SOURCE EXCERPT -
-- -- --

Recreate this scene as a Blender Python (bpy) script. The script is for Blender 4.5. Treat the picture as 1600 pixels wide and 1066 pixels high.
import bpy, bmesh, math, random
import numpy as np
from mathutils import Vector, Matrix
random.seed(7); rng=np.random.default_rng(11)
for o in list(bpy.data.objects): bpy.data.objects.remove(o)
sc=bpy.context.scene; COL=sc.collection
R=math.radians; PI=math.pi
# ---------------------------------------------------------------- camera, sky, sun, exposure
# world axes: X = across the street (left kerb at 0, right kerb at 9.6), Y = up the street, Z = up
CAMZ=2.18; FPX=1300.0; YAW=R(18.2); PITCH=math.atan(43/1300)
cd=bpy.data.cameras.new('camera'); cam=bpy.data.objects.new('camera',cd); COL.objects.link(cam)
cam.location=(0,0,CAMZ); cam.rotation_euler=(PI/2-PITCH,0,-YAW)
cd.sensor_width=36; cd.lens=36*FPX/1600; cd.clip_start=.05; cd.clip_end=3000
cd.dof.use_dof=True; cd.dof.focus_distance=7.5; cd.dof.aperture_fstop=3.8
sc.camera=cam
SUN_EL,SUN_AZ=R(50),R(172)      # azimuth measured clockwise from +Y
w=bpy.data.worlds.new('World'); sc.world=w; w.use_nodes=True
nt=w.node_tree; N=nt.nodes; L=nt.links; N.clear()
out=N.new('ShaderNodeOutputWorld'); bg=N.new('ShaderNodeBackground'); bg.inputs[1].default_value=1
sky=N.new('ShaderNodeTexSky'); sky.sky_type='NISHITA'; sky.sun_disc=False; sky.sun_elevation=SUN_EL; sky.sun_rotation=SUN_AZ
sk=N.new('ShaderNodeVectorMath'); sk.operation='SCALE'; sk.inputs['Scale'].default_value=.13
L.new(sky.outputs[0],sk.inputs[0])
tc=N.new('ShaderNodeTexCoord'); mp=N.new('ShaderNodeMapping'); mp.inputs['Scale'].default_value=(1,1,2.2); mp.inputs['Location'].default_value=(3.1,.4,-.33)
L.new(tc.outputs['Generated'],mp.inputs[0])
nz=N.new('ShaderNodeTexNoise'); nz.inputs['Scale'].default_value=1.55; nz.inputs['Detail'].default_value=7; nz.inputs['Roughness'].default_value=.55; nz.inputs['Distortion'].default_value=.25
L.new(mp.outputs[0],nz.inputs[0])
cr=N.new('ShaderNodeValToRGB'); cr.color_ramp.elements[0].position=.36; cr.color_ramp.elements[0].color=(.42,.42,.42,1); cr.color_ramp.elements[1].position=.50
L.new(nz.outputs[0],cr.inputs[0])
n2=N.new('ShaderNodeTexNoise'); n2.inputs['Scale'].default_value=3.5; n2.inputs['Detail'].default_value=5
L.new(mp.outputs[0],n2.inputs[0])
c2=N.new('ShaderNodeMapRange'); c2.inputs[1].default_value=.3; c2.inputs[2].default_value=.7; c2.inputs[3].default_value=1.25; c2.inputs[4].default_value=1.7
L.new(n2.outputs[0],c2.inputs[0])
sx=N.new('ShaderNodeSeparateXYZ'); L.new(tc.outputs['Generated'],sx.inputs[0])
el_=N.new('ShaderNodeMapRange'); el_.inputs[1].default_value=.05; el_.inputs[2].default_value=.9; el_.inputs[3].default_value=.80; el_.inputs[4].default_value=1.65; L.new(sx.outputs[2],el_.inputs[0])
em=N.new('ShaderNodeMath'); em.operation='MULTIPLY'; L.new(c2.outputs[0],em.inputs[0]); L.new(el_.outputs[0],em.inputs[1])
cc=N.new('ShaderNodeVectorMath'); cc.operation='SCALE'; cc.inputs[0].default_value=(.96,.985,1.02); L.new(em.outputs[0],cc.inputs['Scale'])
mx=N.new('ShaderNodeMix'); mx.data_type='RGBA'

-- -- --

STATED GOAL - Output the complete data exactly as written.

REPLY -
Recreate this scene as a Blender Python (bpy) script. The script is for Blender 4.5. Treat the picture as 1600 pixels wide and 1066 pixels high.
import bpy, bmesh, math, random
import numpy as np
from mathutils import Vector, Matrix
random.seed(7); rng=np.random.default_rng(11)
for o in list(bpy.data.objects): bpy.data.objects.remove(o)
sc=bpy.context.scene; COL=sc.collection
R=math.radians; PI=math.pi
# ---------------------------------------------------------------- camera, sky, sun, exposure
# world axes: X = across the street (left kerb at 0, right kerb at 9.6), Y = up the street, Z = up
CAMZ=2.18; FPX=1300.0; YAW=R(18.2); PITCH=math.atan(43/1300)
cd=bpy.data.cameras.new('camera'); cam=bpy.data.objects.new('camera',cd); COL.objects.link(cam)
cam.location=(0,0,CAMZ); cam.rotation_euler=(PI/2-PITCH,0,-YAW)
cd.sensor_width=36; cd.lens=36*FPX/1600; cd.clip_start=.05; cd.clip_end=3000
cd.dof.use_dof=True; cd.dof.focus_distance=7.5; cd.dof.aperture_fstop=3.8
sc.camera=cam
SUN_EL,SUN_AZ=R(50),R(172)      # azimuth measured clockwise from +Y
w=bpy.data.worlds.new('World'); sc.world=w; w.use_nodes=True
nt=w.node_tree; N=nt.nodes; L=nt.links; N.clear()
out=N.new('ShaderNodeOutputWorld'); bg=N.new('ShaderNodeBackground'); bg.inputs[1].default_value=1
sky=N.new('ShaderNodeTexSky'); sky.sky_type='NISHITA'; sky.sun_disc=False; sky.sun_elevation=SUN_EL; sky.sun_rotation=SUN_AZ
sk=N.new('ShaderNodeVectorMath'); sk.operation='SCALE'; sk.inputs['Scale'].default_value=.13
L.new(sky.outputs[0],sk.inputs[0])
tc=N.new('ShaderNodeTexCoord'); mp=N.new('ShaderNodeMapping'); mp.inputs['Scale'].default_value=(1,1,2.2); mp.inputs['Location'].default_value=(3.1,.4,-.33)
L.new(tc.outputs['Generated'],mp.inputs[0])
nz=N.new('ShaderNodeTexNoise'); nz.inputs['Scale'].default_value=1.55; nz.inputs['Detail'].default_value=7; nz.inputs['Roughness'].default_value=.55; nz.inputs['Distortion'].default_value=.25
L.new(mp.outputs[0],nz.inputs[0])
cr=N.new('ShaderNodeValToRGB'); cr.color_ramp.elements[0].position=.36; cr.color_ramp.elements[0].color=(.42,.42,.42,1); cr.color_ramp.elements[1].position=.50
L.new(nz.outputs[0],cr.inputs[0])
n2=N.new('ShaderNodeTexNoise'); n2.inputs['Scale'].default_value=3.5; n2.inputs['Detail'].default_value=5
L.new(mp.outputs[0],n2.inputs[0])
c2=N.new('ShaderNodeMapRange'); c2.inputs[1].default_value=.3; c2.inputs[2].default_value=.7; c2.inputs[3].default_value=1.25; c2.inputs[4].default_value=1.7
L.new(n2.outputs[0],c2.inputs[0])
sx=N.new('ShaderNodeSeparateXYZ'); L.new(tc.outputs['Generated'],sx.inputs[0])
el_=N.new('ShaderNodeMapRange'); el_.inputs[1].default_value=.05; el_.inputs[2].default_value=.9; el_.inputs[3].default_value=.80; el_.inputs[4].default_value=1.65; L.new(sx.outputs[2],el_.inputs[0])
em=N.new('ShaderNodeMath'); em.operation='MULTIPLY'; L.new(c2.outputs[0],em.inputs[0]); L.new(el_.outputs[0],em.inputs[1])
cc=N.new('ShaderNodeVectorMath'); cc.operation='SCALE'; cc.inputs[0].default_value=(.96,.985,1.02); L.new(em.outputs[0],cc.inputs['Scale'])
mx=N.new('ShaderNodeMix'); mx.data_type='RGBA'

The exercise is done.